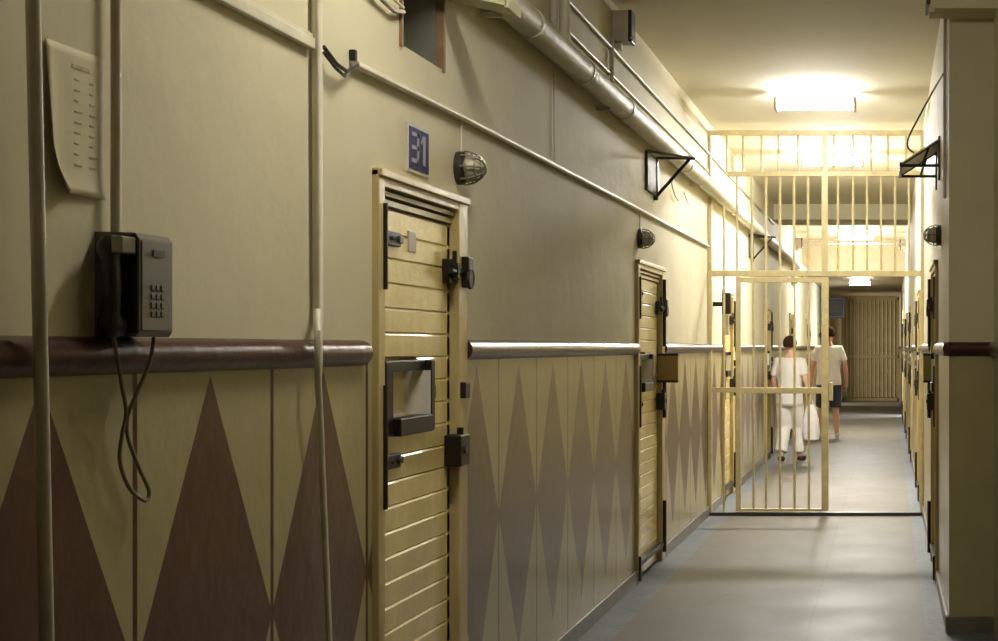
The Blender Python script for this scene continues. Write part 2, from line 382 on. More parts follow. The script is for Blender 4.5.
# ------------------------------------------------------------------ cell doors
def make_door(num, c, wd, side, label, s=1, flap=False, spy=False):
    """local frame: +x out of the wall, y along the wall; s=+1 hinges at -y"""
    root = empty('door_%d' % num, (XL if side < 0 else XR, c, 0), label, 'cell door', 'cell doors', 'structure', 0 if side < 0 else PI)
    h = wd/2; H = DOOR_H; fw = .058
    Y = lambda v: v*s
    f = MB()
    f.box(-.10, .022, Y(-h), Y(-h+fw), 0, H, ch=.004); f.box(-.10, .022, Y(h-fw-.055), Y(h), 0, H, ch=.004)
    f.box(-.10, .020, -h+.01, h-.01, H-.05, H-.001, ch=.003)                 # header, stepped moulding
    f.box(-.02, .032, -h, h+.0, H-.022, H+.004, ch=.004)
    f.box(-.08, .004, -h+.05, h-.05, H-.072, H-.058); f.box(-.08, -.004, -h+.05, h-.05, H-.10, H-.082)
    f.build('frame', M_creamf, root)
    l0, l1 = -h+fw+.004, h-fw-.057
    lb = MB(); top = H-.105; nb = int(round(top/.0795)); bh = (top-.012)/nb
    hz0, hz1 = 1.265, 1.415                                              # food hatch hole
    hy0, hy1 = l0+.095, l0+.425
    for k in range(nb):
        z0 = .012+k*bh; z1 = z0+bh
        segs = [(l0, l1)]
        if z1 > hz0+.02 and z0 < hz1-.02: segs = [(l0, hy0), (hy1, l1)]
        for a, b_ in segs:
            prof = [(-.06, z0+.001), (-.017, z0+.0005), (-.012, z0+.004), (-.012, z1-.008), (-.017, z1-.0005), (-.06, z1-.001)]
            lb.prism([(p[0], Y(a), p[1]) for p in prof], (0, Y(b_)-Y(a), 0))
    lb.box(-.062, -.012, Y(l1-.035), Y(l1-.004), .012, top)             # closing stile
    lb.box(-.062, -.058, Y(l0), Y(l1), .012, top-.01)
    lb.build('leaf', M_cream, root)
    # hatch: reveal, black frame, flap
    rv = MB()
    rv.box(-.12, -.05, Y(hy0-.01), Y(hy0+.004), hz0, hz1); rv.box(-.12, .032, Y(hy1-.006), Y(hy1+.004), hz0, hz1)
    rv.box(-.12, -.05, Y(hy0), Y(hy1), hz0-.01, hz0+.004); rv.box(-.12, -.05, Y(hy0), Y(hy1), hz1-.004, hz1+.01)
    rv.box(-.13, -.118, Y(hy0-.01), Y(hy1+.01), hz0-.01, hz1+.01)
    rv.build('hatch_reveal', M_white, root)
    hf = MB()
    hf.box(-.014, .016, Y(hy0-.07), Y(hy0), hz0-.055, hz1+.035, ch=.004); hf.box(-.014, .036, Y(hy1+.004), Y(hy1+.045), hz0-.055, hz1+.035, ch=.004)
    hf.box(-.014, .040, Y(hy0), Y(hy1+.01), hz0-.058, hz0, ch=.004); hf.box(-.014, .012, Y(hy0), Y(hy1+.01), hz1, hz1+.036, ch=.004)
    hfo = hf.build('hatch_frame', M_black, root)
    if flap:
        fd = .135 if side < 0 else .075
        MB().box(.0, fd, Y(l1-.03), Y(l1-.012), 1.26, 1.44, ch=.003).build('hatch_flap', M_flap, root)
        fb = MB(); fb.box(-.01, fd, Y(l1-.034), Y(l1-.006), 1.435, 1.452); fb.box(-.01, fd, Y(l1-.034), Y(l1-.006), 1.248, 1.265)
        fb.build('flap_strap', M_black, root)
    else:
        hl = MB(); hl.box(-.012, .026, Y(hy1+.046), Y(hy1+.09), 1.315, 1.365, ch=.004); hl.tube([(.012, Y(hy1+.07), 1.36), (.012, Y(hy1+.07), 1.385)], .008)
        hl.build('hatch_latch', M_black, root)
    # strap hinges
    for zb, zt, zs in ((1.675, 1.945, 1.845), (.985, 1.375, 1.125)):
        hg = MB(); hg.tube([(.020, Y(l0-.012), zb), (.020, Y(l0-.012), zt)], .013, 10)
        hg.box(-.012, .006, Y(l0), Y(l0+.20), zs-.024, zs+.024, ch=.004)
        hg.box(-.012, .010, Y(l0+.17), Y(l0+.215), zs-.012, zs+.012, ch=.004)
        ho = hg.build('hinge', M_black, root)
        pv = MB()
        for q in (.05, .11, .17): pv.sphere((.006, Y(l0+q), zs), .008, .008, .008, 8, 6)
        pv.build('rivet', M_dark, ho)
    # upper lock: bolt with staples and hanging ring
    lk = MB(); zk = 1.77
    lk.box(-.012, .016, Y(l1-.10), Y(l1-.01), zk-.045, zk+.045, ch=.004)
    lk.tube([(.026, Y(l1-.13), zk), (.026, Y(h-.01), zk)], .012, 10)
    lk.box(.0, .04, Y(l1-.075), Y(l1-.055), zk-.025, zk+.03); lk.box(.015, .05, Y(h-.085), Y(h-.02), zk-.055, zk+.06, ch=.005)
    lk.tube([(.045+.0, Y(h-.05+.035*math.cos(t)), zk-.02+.035*math.sin(t)) for t in [2*PI*i/14 for i in range(14)]], .007, 8, closed=True)
    lk.tube([(.02, Y(l1-.05), zk+.03), (.02, Y(l1-.05), zk+.075)], .008, 8)
    lk.build('bolt_lock', M_black, root)
    # keeper and lower lock box on the closing side
    MB().box(.018, .042, Y(h-.10), Y(h-.035), 1.305, 1.365, ch=.006).build('keeper', M_black, root)
    lx = MB(); lx.box(-.012, .05, Y(l1-.075), Y(l1+.045), 1.06, 1.175, ch=.006); lx.tube([(.03, Y(l1-.015), 1.172), (.03, Y(l1-.015), 1.20)], .012, 8)
    lo = lx.build('lock_box', M_black, root)
    MB().tube([(.049, Y(l1-.02), 1.12), (.056, Y(l1-.02), 1.12)], .016, 12).build('key_cover', M_dark, lo)
    if spy:
        MB().box(-.013, -.006, Y(l0+.32), Y(l0+.395), 1.815, 1.885, ch=.002).build('spy_plate', M_grey, root)
    else:
        fb = MB(); fb.box(-.012, .03, Y(-h+.04), Y(l1+.03), .10, .13, ch=.004); fb.tube([(.03, Y(l1+.03), .06), (.03, Y(l1+.03), .42)], .016)
        fb.box(.0, .035, Y(-h+.01), Y(-h+.05), .01, .17, ch=.004)
        fb.build('floor_bolt', M_black, root)
        fc = MB(); fc.tube([(.03, Y(l1+.03), 1.0), (.03, Y(l1+.03), 1.28)], .016); fc.tube([(.03, Y(l1+.03), 1.50), (.03, Y(l1+.03), 1.97)], .014)
        fc.build('hinge_pin', M_black, root)
    return root
make_door(1, *DOOR_L[0], -1, 'nearest cream plank cell door with open black food hatch and sign above', s=1, spy=True)
d2 = make_door(2, *DOOR_L[1], -1, 'narrow-looking cream cell door just before the barred gate on the diamond wall', s=1, flap=True)
words = ['first', 'second', 'third', 'fourth', 'fifth', 'sixth']
k = 3
for i, (c, wd) in enumerate(DOOR_L[2:]):
    make_door(k, c, wd, -1, 'cream cell door on the diamond wall, %s past the barred gate' % words[i], s=1); k += 1
for i, (c, wd) in enumerate(DOOR_R):
    lab = 'cream cell door between the right pillar and the barred gate' if i == 0 else 'cream cell door on the right wall, %s past the barred gate' % words[i-1]
    make_door(k, c, wd, 1, lab, s=-1, flap=(i == 0)); k += 1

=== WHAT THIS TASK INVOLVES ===
Give all the lines above again, character for character, without pictures.

=== COMPLETED TASK ===
The Blender Python script for this scene continues. Write part 2, from line 382 on. More parts follow. The script is for Blender 4.5.
# ------------------------------------------------------------------ cell doors
def make_door(num, c, wd, side, label, s=1, flap=False, spy=False):
    """local frame: +x out of the wall, y along the wall; s=+1 hinges at -y"""
    root = empty('door_%d' % num, (XL if side < 0 else XR, c, 0), label, 'cell door', 'cell doors', 'structure', 0 if side < 0 else PI)
    h = wd/2; H = DOOR_H; fw = .058
    Y = lambda v: v*s
    f = MB()
    f.box(-.10, .022, Y(-h), Y(-h+fw), 0, H, ch=.004); f.box(-.10, .022, Y(h-fw-.055), Y(h), 0, H, ch=.004)
    f.box(-.10, .020, -h+.01, h-.01, H-.05, H-.001, ch=.003)                 # header, stepped moulding
    f.box(-.02, .032, -h, h+.0, H-.022, H+.004, ch=.004)
    f.box(-.08, .004, -h+.05, h-.05, H-.072, H-.058); f.box(-.08, -.004, -h+.05, h-.05, H-.10, H-.082)
    f.build('frame', M_creamf, root)
    l0, l1 = -h+fw+.004, h-fw-.057
    lb = MB(); top = H-.105; nb = int(round(top/.0795)); bh = (top-.012)/nb
    hz0, hz1 = 1.265, 1.415                                              # food hatch hole
    hy0, hy1 = l0+.095, l0+.425
    for k in range(nb):
        z0 = .012+k*bh; z1 = z0+bh
        segs = [(l0, l1)]
        if z1 > hz0+.02 and z0 < hz1-.02: segs = [(l0, hy0), (hy1, l1)]
        for a, b_ in segs:
            prof = [(-.06, z0+.001), (-.017, z0+.0005), (-.012, z0+.004), (-.012, z1-.008), (-.017, z1-.0005), (-.06, z1-.001)]
            lb.prism([(p[0], Y(a), p[1]) for p in prof], (0, Y(b_)-Y(a), 0))
    lb.box(-.062, -.012, Y(l1-.035), Y(l1-.004), .012, top)             # closing stile
    lb.box(-.062, -.058, Y(l0), Y(l1), .012, top-.01)
    lb.build('leaf', M_cream, root)
    # hatch: reveal, black frame, flap
    rv = MB()
    rv.box(-.12, -.05, Y(hy0-.01), Y(hy0+.004), hz0, hz1); rv.box(-.12, .032, Y(hy1-.006), Y(hy1+.004), hz0, hz1)
    rv.box(-.12, -.05, Y(hy0), Y(hy1), hz0-.01, hz0+.004); rv.box(-.12, -.05, Y(hy0), Y(hy1), hz1-.004, hz1+.01)
    rv.box(-.13, -.118, Y(hy0-.01), Y(hy1+.01), hz0-.01, hz1+.01)
    rv.build('hatch_reveal', M_white, root)
    hf = MB()
    hf.box(-.014, .016, Y(hy0-.07), Y(hy0), hz0-.055, hz1+.035, ch=.004); hf.box(-.014, .036, Y(hy1+.004), Y(hy1+.045), hz0-.055, hz1+.035, ch=.004)
    hf.box(-.014, .040, Y(hy0), Y(hy1+.01), hz0-.058, hz0, ch=.004); hf.box(-.014, .012, Y(hy0), Y(hy1+.01), hz1, hz1+.036, ch=.004)
    hfo = hf.build('hatch_frame', M_black, root)
    if flap:
        fd = .135 if side < 0 else .075
        MB().box(.0, fd, Y(l1-.03), Y(l1-.012), 1.26, 1.44, ch=.003).build('hatch_flap', M_flap, root)
        fb = MB(); fb.box(-.01, fd, Y(l1-.034), Y(l1-.006), 1.435, 1.452); fb.box(-.01, fd, Y(l1-.034), Y(l1-.006), 1.248, 1.265)
        fb.build('flap_strap', M_black, root)
    else:
        hl = MB(); hl.box(-.012, .026, Y(hy1+.046), Y(hy1+.09), 1.315, 1.365, ch=.004); hl.tube([(.012, Y(hy1+.07), 1.36), (.012, Y(hy1+.07), 1.385)], .008)
        hl.build('hatch_latch', M_black, root)
    # strap hinges
    for zb, zt, zs in ((1.675, 1.945, 1.845), (.985, 1.375, 1.125)):
        hg = MB(); hg.tube([(.020, Y(l0-.012), zb), (.020, Y(l0-.012), zt)], .013, 10)
        hg.box(-.012, .006, Y(l0), Y(l0+.20), zs-.024, zs+.024, ch=.004)
        hg.box(-.012, .010, Y(l0+.17), Y(l0+.215), zs-.012, zs+.012, ch=.004)
        ho = hg.build('hinge', M_black, root)
        pv = MB()
        for q in (.05, .11, .17): pv.sphere((.006, Y(l0+q), zs), .008, .008, .008, 8, 6)
        pv.build('rivet', M_dark, ho)
    # upper lock: bolt with staples and hanging ring
    lk = MB(); zk = 1.77
    lk.box(-.012, .016, Y(l1-.10), Y(l1-.01), zk-.045, zk+.045, ch=.004)
    lk.tube([(.026, Y(l1-.13), zk), (.026, Y(h-.01), zk)], .012, 10)
    lk.box(.0, .04, Y(l1-.075), Y(l1-.055), zk-.025, zk+.03); lk.box(.015, .05, Y(h-.085), Y(h-.02), zk-.055, zk+.06, ch=.005)
    lk.tube([(.045+.0, Y(h-.05+.035*math.cos(t)), zk-.02+.035*math.sin(t)) for t in [2*PI*i/14 for i in range(14)]], .007, 8, closed=True)
    lk.tube([(.02, Y(l1-.05), zk+.03), (.02, Y(l1-.05), zk+.075)], .008, 8)
    lk.build('bolt_lock', M_black, root)
    # keeper and lower lock box on the closing side
    MB().box(.018, .042, Y(h-.10), Y(h-.035), 1.305, 1.365, ch=.006).build('keeper', M_black, root)
    lx = MB(); lx.box(-.012, .05, Y(l1-.075), Y(l1+.045), 1.06, 1.175, ch=.006); lx.tube([(.03, Y(l1-.015), 1.172), (.03, Y(l1-.015), 1.20)], .012, 8)
    lo = lx.build('lock_box', M_black, root)
    MB().tube([(.049, Y(l1-.02), 1.12), (.056, Y(l1-.02), 1.12)], .016, 12).build('key_cover', M_dark, lo)
    if spy:
        MB().box(-.013, -.006, Y(l0+.32), Y(l0+.395), 1.815, 1.885, ch=.002).build('spy_plate', M_grey, root)
    else:
        fb = MB(); fb.box(-.012, .03, Y(-h+.04), Y(l1+.03), .10, .13, ch=.004); fb.tube([(.03, Y(l1+.03), .06), (.03, Y(l1+.03), .42)], .016)
        fb.box(.0, .035, Y(-h+.01), Y(-h+.05), .01, .17, ch=.004)
        fb.build('floor_bolt', M_black, root)
        fc = MB(); fc.tube([(.03, Y(l1+.03), 1.0), (.03, Y(l1+.03), 1.28)], .016); fc.tube([(.03, Y(l1+.03), 1.50), (.03, Y(l1+.03), 1.97)], .014)
        fc.build('hinge_pin', M_black, root)
    return root
make_door(1, *DOOR_L[0], -1, 'nearest cream plank cell door with open black food hatch and sign above', s=1, spy=True)
d2 = make_door(2, *DOOR_L[1], -1, 'narrow-looking cream cell door just before the barred gate on the diamond wall', s=1, flap=True)
words = ['first', 'second', 'third', 'fourth', 'fifth', 'sixth']
k = 3
for i, (c, wd) in enumerate(DOOR_L[2:]):
    make_door(k, c, wd, -1, 'cream cell door on the diamond wall, %s past the barred gate' % words[i], s=1); k += 1
for i, (c, wd) in enumerate(DOOR_R):
    lab = 'cream cell door between the right pillar and the barred gate' if i == 0 else 'cream cell door on the right wall, %s past the barred gate' % words[i-1]
    make_door(k, c, wd, 1, lab, s=-1, flap=(i == 0)); k += 1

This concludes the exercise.